**WHAT IS NEEDED**. Report only the number of lines in this material that include "scene".

-- START DATA SEGMENT --

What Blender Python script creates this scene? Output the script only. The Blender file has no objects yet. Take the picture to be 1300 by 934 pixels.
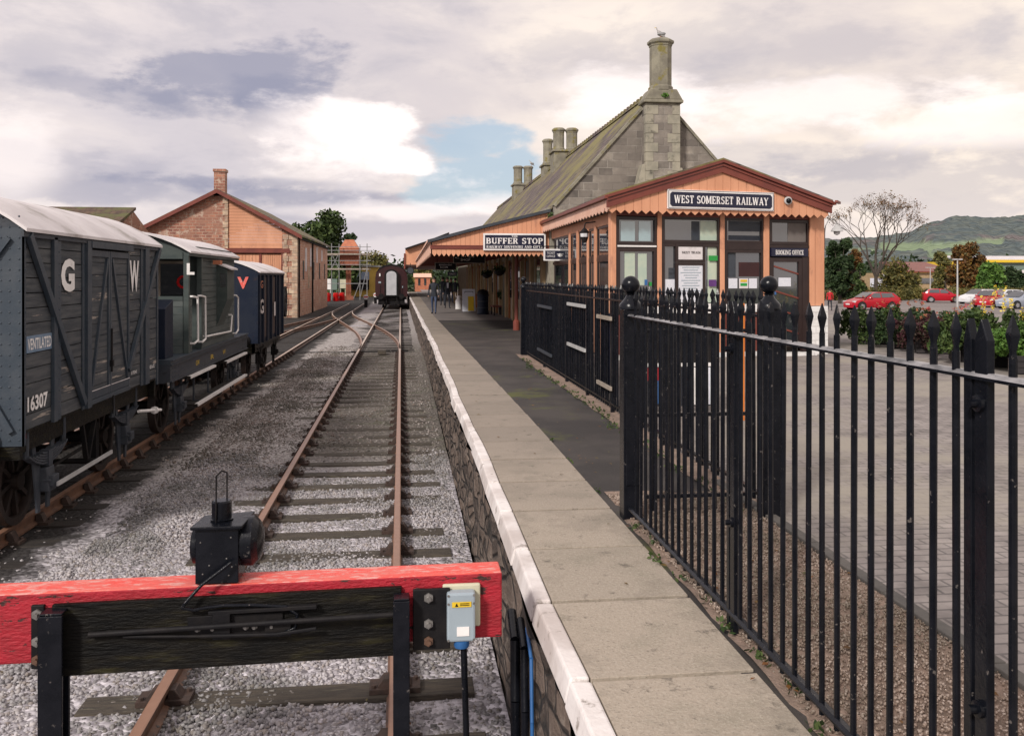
import bpy, bmesh, math, random
import numpy as np
from mathutils import Vector, Matrix
random.seed(7); RNG = np.random.default_rng(11)
S = bpy.context.scene; COL = S.collection
R = math.radians
PSI = math.atan(135/1131); F = 1131.0; CH = 1.75
FW = Vector((math.sin(PSI), math.cos(PSI), 0)); RT = Vector((math.cos(PSI), -math.sin(PSI), 0))
def at(u, v, d):
    return FW*d + RT*((u-650)/F*d) + Vector((0, 0, CH+(352-v)/F*d))
def at_z(u, v, z): return at(u, v, (CH-z)*F/(v-352))
def dx(u, x): return x/(math.sin(PSI)+(u-650)/F*math.cos(PSI))
def dy(u, y): return y/(math.cos(PSI)-(u-650)/F*math.sin(PSI))
def at_x(u, v, x): return at(u, v, dx(u, x))
def at_y(u, v, y): return at(u, v, dy(u, y))
RAIL = -.915; BAL = -1.07

# ------------------------------------------------------------ materials
MATS = {}
def nt_new(name):
    m = bpy.data.materials.new(name); m.use_nodes = True
    nt = m.node_tree; nt.nodes.clear()
    out = nt.nodes.new('ShaderNodeOutputMaterial'); b = nt.nodes.new('ShaderNodeBsdfPrincipled')
    nt.links.new(b.outputs[0], out.inputs[0]); return m, nt, b
def rgb(c): return (c[0], c[1], c[2], 1)
def N(nt, t, **kw):
    n = nt.nodes.new(t)
    for k, v in kw.items(): setattr(n, k, v)
    return n
def L(nt, a, b): nt.links.new(a, b)
def mathn(nt, op, a, b=None, c=None, clamp=False):
    n = N(nt, 'ShaderNodeMath', operation=op, use_clamp=clamp)
    for i, x in enumerate((a, b, c)):
        if x is None: continue
        if isinstance(x, (int, float)): n.inputs[i].default_value = x
        else: L(nt, x, n.inputs[i])
    return n.outputs[0]
def mixc(nt, f, a, b, mode='MIX'):
    n = N(nt, 'ShaderNodeMix', data_type='RGBA', blend_type=mode)
    for s, x in ((n.inputs[0], f), (n.inputs[6], a), (n.inputs[7], b)):
        if isinstance(x, (int, float)): s.default_value = x
        elif isinstance(x, (tuple, list)): s.default_value = rgb(x)
        else: L(nt, x, s)
    return n.outputs[2]
def sstep(nt, x, a, b):
    n = N(nt, 'ShaderNodeMapRange', interpolation_type='SMOOTHSTEP')
    L(nt, x, n.inputs[0]); n.inputs[1].default_value = a; n.inputs[2].default_value = b
    return n.outputs[0]
def coords(nt, scale=(1, 1, 1), rand=True, kind='Object', rot=(0, 0, 0)):
    tc = N(nt, 'ShaderNodeTexCoord'); mp = N(nt, 'ShaderNodeMapping')
    mp.inputs['Scale'].default_value = scale; mp.inputs['Rotation'].default_value = rot
    L(nt, tc.outputs[kind], mp.inputs[0])
    if rand:
        oi = N(nt, 'ShaderNodeObjectInfo'); r = mathn(nt, 'MULTIPLY', oi.outputs['Random'], 37.0)
        L(nt, r, mp.inputs['Location'])
    return mp.outputs[0]
def noise(nt, vec, sc, det=6, rough=.6):
    n = N(nt, 'ShaderNodeTexNoise'); n.inputs['Scale'].default_value = sc; n.inputs['Detail'].default_value = det
    n.inputs['Roughness'].default_value = rough; L(nt, vec, n.inputs['Vector']); return n.outputs[0]
def bump(nt, b, h, strength, dist=.01):
    n = N(nt, 'ShaderNodeBump'); n.inputs['Strength'].default_value = strength; n.inputs['Distance'].default_value = dist
    L(nt, h, n.inputs['Height']); L(nt, n.outputs[0], b.inputs['Normal']); return n
def pm(name, c1, c2=None, sc=4, rough=.7, bmp=.3, bs=40, bd=.006, metal=0, stretch=(1, 1, 1), c3=None, sc3=2, t3=(.55, .68), spec=.5, lo=.35, hi=.65, rvar=.15, rand=True):
    m, nt, b = nt_new(name); v = coords(nt, stretch, rand)
    c2 = c2 or tuple(x*.75 for x in c1)
    n1 = noise(nt, v, sc); col = mixc(nt, sstep(nt, n1, lo, hi), c1, c2)
    if c3: col = mixc(nt, sstep(nt, noise(nt, v, sc3, 8, .65), *t3), col, c3)
    L(nt, col, b.inputs['Base Color'])
    n2 = noise(nt, v, bs, 5, .6)
    L(nt, mathn(nt, 'MULTIPLY_ADD', n2, rvar*2, rough-rvar), b.inputs['Roughness'])
    b.inputs['Metallic'].default_value = metal; b.inputs['Specular IOR Level'].default_value = spec
    if bmp: bump(nt, b, n2, bmp, bd)
    MATS[name] = m; return m
def glassy(name, c, rough=.05):
    m, nt, b = nt_new(name); v = coords(nt); b.inputs['IOR'].default_value = 2.0
    L(nt, mixc(nt, noise(nt, v, 1.2, 3), c, tuple(x*2.2+.01 for x in c)), b.inputs['Base Color'])
    b.inputs['Roughness'].default_value = rough; b.inputs['Specular IOR Level'].default_value = .8
    bump(nt, b, noise(nt, v, 1.5, 1), .06, .02); return m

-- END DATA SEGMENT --

**ANSWER TO THIS EXERCISE**. 2